Speciale

Senza più libri

21 Novembre 2013

Soffermiamoci un momento su questioni banali, già discusse migliaia di volte. Così, per scaldare le gomme. Parliamo di tagli. Alla scuola, certo, ma ampliamo il contesto. E andiamo oltre la riflessione sui tagli ai progetti didattici, ai quali, ahinoi, si oppongono la fantasia e l'abitudine al salto carpiato degli insegnanti.

 

Voglio soffermarmi sul concetto di sopravvivenza. Su quei progressivi tagli all'esistenza quotidiana che paiono uno stillicidio continuo, mai letale ma progressivo e sfibrante. Le cartucce del toner o i fogli per le fotocopie che, a causa del razionamento, costringono gli insegnanti, soprattutto quelli con più classi, a funambolici dribbling (mi si perdoni la metafora calcistica) per ovviare all'inconveniente. C'è chi si compra i fogli in proprio («giusto!», sbotteranno i più - e sì, è possibile che in un mondo perfetto sia anche giusto), c'è anche, in qualche caso di zelo quasi giansenista, chi si compra una fotocopiatrice per raggiungere l'agognata indipendenza.

 

Molto più tristemente, i tagli invadono la sfera intima, perché la restrizione riguarda anche - con rispetto parlando - la carta igienica, non meno funzionale di quella per le fotocopie.
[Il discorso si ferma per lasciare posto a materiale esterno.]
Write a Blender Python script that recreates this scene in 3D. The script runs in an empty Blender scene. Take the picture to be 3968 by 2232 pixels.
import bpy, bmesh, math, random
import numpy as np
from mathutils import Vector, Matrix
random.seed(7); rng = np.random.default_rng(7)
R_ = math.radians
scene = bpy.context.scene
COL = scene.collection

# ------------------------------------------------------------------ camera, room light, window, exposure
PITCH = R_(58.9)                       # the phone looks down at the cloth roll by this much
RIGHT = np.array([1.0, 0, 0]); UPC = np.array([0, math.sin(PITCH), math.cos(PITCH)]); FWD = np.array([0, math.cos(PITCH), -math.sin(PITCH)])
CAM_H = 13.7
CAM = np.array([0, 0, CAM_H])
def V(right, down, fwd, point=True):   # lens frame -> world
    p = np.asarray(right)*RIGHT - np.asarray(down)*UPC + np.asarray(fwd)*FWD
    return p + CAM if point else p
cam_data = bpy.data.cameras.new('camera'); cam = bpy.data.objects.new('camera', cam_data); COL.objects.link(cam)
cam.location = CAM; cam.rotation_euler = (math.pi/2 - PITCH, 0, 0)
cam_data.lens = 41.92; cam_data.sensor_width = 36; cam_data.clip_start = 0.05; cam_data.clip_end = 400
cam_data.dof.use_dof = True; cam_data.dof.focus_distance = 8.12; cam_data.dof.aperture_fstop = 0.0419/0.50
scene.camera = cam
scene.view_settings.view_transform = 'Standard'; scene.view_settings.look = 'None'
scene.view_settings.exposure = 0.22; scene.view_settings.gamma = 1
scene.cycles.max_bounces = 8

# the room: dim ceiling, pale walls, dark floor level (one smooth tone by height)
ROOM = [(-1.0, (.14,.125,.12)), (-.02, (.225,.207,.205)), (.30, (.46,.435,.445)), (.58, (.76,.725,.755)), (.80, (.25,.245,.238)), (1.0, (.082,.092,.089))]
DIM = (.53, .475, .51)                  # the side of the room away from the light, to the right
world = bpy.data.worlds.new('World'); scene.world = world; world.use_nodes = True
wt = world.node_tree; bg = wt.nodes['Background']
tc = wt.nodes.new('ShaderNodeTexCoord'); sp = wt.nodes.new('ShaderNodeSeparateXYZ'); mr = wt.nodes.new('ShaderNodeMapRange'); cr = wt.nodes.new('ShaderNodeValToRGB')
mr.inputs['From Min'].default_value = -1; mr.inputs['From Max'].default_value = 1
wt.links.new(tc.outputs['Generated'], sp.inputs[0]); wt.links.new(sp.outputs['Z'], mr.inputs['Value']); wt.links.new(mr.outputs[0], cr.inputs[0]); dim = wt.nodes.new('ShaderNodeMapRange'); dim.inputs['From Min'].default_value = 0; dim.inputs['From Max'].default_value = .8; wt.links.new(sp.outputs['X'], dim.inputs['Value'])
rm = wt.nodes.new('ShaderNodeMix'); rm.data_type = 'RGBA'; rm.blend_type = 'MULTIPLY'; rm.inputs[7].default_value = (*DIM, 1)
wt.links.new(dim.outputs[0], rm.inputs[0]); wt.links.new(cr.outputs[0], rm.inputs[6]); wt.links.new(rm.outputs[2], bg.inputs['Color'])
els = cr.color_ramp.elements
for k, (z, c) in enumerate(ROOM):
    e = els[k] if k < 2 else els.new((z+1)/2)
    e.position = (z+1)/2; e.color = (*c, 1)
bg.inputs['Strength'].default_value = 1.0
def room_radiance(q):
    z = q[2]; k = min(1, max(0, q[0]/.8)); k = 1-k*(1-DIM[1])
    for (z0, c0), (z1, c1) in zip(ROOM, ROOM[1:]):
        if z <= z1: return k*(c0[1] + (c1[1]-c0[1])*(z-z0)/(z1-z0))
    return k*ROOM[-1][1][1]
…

È vero, la didattica in questo caso non c'entra, se non in casi limite e in via del tutto allegorica. E soprassediamo sul fatto che un insegnante trascorra parecchie ore nell'edificio scolastico: da novembre in avanti, tenere a bada reni e intestino diventa una sfida da aggiungere alle altre.

 

Poi ci sono i tagli di cui si parla solo di riflesso e che genericamente sono riassunti nell'etichetta ormai facile e totalizzante di "crisi". Tagli che investono le famiglie e solo indirettamente la scuola.
Classi di periferia di una qualunque grande città, un tempo a vocazione industriale, dove taglio significa spesso equilibrio sul filo della dignità. Cassa integrazione, nella migliore delle ipotesi, oppure disoccupazione tout court.

 

Di entrambi i genitori e da anni, se la congiuntura è davvero spietata. Ma può andare anche peggio e il momento difficile sconfinare nel caso di cronaca, quello relegato in una breve a lato della pagina, che incide poco nella struttura del menabò pur sovvertendo completamente gli equilibri strutturali di un intero nucleo familiare.

 

In classe chiedi di aprire l'antologia e in cinque/sei non si muovono perché l'antologia non l'hanno ancora comprata e la scuola si sta ancora attrezzando per trovare i libri da prestare agli allievi che ne fanno richiesta. Metti una nota per far aumentare il complesso di colpa nelle famiglie che ancora si preoccupano di avvertirlo? Cui prodest? Stigmatizzi pur non volendo la differenza esistente con altri compagni che come alieni scesi sulla Terra hanno i genitori pienamente occupati? Fingi di non accorgertene, fai leggere due allievi sullo stesso libro auspicando che sia almeno utile alla socializzazione, senza preoccuparti che a casa uno dei due non avrà il testo per rileggere la lezione.

 

Pensi sospirando all'Ocse, ai suoi dati sferzanti sulle diverse realtà educative, all'Invalsi, alla sua smania tassonomica nutrita di competenze sempre più enigmatiche. Sorridi amaro pensando al pezzo qualunquista che hai appena scritto, sapendo che il giorno dopo vivrai nuovamente la stessa realtà, con tutto il suo carico di facile qualunquismo.